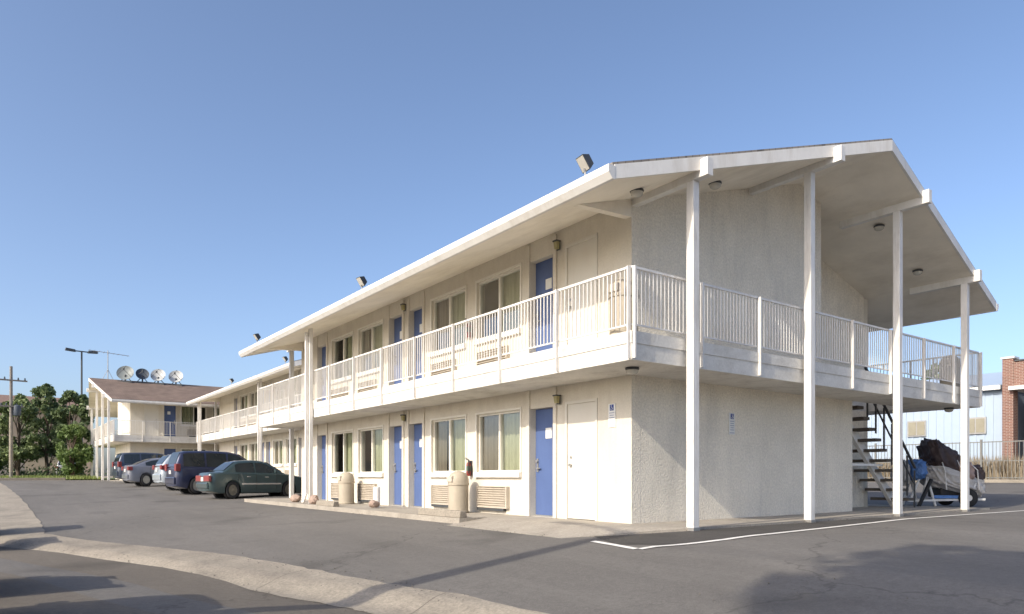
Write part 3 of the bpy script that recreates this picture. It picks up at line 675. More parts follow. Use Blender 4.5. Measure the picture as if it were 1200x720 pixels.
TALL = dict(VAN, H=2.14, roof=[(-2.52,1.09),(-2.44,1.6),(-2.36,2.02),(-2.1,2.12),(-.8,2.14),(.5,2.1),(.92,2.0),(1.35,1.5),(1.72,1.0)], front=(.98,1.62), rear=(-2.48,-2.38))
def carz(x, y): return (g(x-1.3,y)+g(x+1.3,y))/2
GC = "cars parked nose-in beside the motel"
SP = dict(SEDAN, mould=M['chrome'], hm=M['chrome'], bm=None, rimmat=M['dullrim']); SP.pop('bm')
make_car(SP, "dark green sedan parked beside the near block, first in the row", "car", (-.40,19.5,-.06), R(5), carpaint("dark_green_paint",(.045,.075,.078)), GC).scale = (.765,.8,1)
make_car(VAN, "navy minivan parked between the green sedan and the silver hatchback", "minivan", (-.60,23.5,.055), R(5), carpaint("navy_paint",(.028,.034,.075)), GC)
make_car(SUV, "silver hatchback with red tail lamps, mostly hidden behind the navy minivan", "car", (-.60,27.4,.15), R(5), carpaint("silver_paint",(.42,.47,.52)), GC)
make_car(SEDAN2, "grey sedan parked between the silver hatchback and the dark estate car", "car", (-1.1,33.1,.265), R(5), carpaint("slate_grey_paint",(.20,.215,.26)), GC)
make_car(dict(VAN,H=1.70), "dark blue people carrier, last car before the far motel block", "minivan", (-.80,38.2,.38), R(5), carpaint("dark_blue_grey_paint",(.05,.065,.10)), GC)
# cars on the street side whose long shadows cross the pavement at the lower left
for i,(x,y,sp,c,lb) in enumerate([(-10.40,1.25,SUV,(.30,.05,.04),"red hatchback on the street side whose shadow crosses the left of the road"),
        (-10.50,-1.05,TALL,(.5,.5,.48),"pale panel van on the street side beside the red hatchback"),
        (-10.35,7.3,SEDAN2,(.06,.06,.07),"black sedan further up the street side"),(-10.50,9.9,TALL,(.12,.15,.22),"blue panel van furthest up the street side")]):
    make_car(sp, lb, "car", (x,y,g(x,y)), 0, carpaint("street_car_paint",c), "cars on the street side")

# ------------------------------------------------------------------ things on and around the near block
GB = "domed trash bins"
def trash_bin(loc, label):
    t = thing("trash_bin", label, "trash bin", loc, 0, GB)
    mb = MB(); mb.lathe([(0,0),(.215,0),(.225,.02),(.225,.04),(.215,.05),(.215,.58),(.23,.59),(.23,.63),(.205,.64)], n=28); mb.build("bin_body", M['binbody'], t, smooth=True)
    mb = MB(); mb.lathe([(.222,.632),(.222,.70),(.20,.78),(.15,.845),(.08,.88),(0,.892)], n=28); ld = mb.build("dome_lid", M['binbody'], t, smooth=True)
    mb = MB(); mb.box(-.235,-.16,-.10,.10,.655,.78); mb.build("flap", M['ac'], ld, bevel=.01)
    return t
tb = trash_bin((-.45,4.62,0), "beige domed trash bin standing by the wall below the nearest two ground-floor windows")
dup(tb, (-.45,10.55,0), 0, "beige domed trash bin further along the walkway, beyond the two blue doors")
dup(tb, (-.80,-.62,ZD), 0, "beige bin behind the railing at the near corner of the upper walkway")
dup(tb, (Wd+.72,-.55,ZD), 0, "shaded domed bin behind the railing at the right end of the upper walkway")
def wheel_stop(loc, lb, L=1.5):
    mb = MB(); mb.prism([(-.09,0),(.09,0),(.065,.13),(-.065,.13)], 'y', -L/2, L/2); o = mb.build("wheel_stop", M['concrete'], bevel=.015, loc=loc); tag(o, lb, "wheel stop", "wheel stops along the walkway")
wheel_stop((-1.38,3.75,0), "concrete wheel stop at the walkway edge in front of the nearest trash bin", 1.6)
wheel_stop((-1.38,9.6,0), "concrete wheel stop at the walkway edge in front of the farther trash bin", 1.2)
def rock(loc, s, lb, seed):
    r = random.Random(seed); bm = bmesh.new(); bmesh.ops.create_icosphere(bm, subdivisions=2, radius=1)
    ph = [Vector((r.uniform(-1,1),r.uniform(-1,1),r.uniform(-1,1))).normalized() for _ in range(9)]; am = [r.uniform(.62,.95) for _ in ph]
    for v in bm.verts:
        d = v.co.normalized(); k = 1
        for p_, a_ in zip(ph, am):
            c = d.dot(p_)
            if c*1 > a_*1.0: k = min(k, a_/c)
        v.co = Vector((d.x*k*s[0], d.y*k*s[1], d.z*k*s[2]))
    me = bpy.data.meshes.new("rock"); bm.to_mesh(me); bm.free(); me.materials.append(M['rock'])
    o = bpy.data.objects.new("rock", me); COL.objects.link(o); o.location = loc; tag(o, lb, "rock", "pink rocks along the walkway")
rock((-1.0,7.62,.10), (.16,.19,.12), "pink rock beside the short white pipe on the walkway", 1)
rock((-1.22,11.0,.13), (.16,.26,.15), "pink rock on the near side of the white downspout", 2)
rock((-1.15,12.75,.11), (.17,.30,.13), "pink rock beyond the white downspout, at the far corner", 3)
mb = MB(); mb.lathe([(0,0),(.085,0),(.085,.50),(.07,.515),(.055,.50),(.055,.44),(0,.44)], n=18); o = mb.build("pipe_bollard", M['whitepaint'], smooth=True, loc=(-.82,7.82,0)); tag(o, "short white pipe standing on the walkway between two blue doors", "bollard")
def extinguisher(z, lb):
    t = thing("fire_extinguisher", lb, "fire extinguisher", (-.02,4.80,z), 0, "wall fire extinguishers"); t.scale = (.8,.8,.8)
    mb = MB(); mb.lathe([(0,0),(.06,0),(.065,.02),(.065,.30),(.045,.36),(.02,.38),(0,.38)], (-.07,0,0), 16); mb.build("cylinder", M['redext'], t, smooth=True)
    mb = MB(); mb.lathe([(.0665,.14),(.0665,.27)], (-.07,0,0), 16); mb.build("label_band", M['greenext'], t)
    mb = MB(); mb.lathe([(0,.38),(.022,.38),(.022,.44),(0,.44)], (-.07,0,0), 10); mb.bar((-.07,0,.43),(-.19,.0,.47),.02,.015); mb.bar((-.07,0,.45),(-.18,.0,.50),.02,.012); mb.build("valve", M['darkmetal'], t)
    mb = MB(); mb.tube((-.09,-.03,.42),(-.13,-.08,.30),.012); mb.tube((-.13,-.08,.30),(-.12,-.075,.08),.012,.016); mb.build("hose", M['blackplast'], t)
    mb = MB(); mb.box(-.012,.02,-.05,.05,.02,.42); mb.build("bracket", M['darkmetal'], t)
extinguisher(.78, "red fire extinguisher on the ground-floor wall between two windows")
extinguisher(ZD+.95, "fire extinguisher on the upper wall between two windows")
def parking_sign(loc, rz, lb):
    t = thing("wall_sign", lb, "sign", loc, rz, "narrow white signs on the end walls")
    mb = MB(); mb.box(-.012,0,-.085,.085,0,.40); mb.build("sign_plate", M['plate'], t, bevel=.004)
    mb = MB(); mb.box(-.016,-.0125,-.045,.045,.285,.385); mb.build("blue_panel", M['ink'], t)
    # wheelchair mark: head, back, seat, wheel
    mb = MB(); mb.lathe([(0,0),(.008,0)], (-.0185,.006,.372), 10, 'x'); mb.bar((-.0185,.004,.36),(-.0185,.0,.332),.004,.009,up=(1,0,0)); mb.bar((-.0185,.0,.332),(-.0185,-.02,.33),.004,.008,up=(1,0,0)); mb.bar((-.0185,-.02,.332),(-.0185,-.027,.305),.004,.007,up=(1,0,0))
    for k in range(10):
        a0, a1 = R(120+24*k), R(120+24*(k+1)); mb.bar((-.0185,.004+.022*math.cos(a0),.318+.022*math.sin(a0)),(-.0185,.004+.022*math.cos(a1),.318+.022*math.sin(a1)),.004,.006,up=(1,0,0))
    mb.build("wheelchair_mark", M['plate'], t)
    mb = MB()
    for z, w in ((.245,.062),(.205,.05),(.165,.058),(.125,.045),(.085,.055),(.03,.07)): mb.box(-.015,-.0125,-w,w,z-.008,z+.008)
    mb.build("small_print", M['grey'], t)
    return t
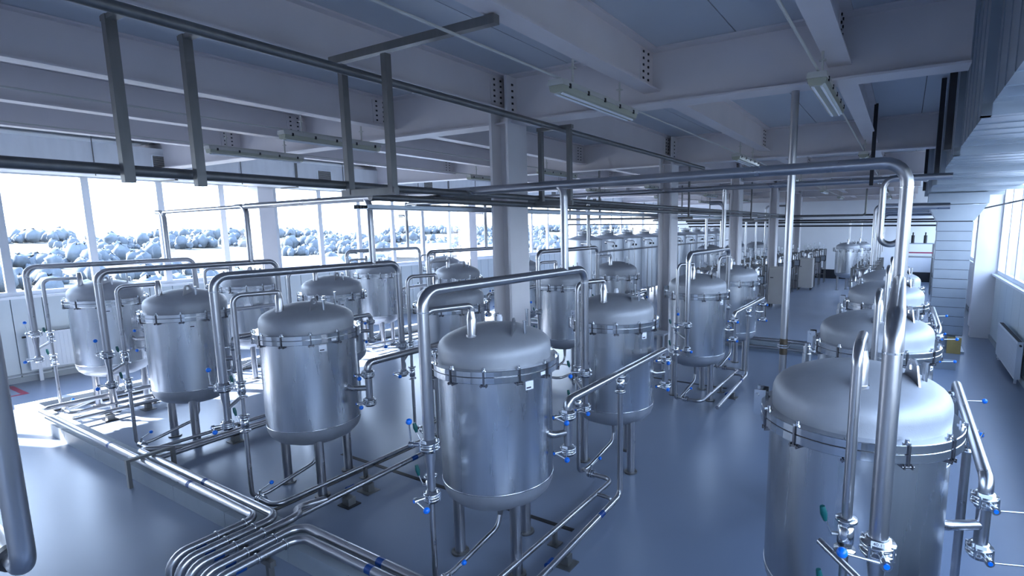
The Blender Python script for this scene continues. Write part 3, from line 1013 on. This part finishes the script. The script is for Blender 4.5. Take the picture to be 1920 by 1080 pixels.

Brief — Using the records above, gather all lines where the string "script" is present.

Solution to this task —
Write part 3 of the bpy script that recreates this picture. It picks up at line 675. More parts follow. Use Blender 4.5. Measure the picture as if it were 1200x720 pixels.
The Blender Python script for this scene continues. Write part 3, from line 1013 on. This part finishes the script. The script is for Blender 4.5. Take the picture to be 1920 by 1080 pixels.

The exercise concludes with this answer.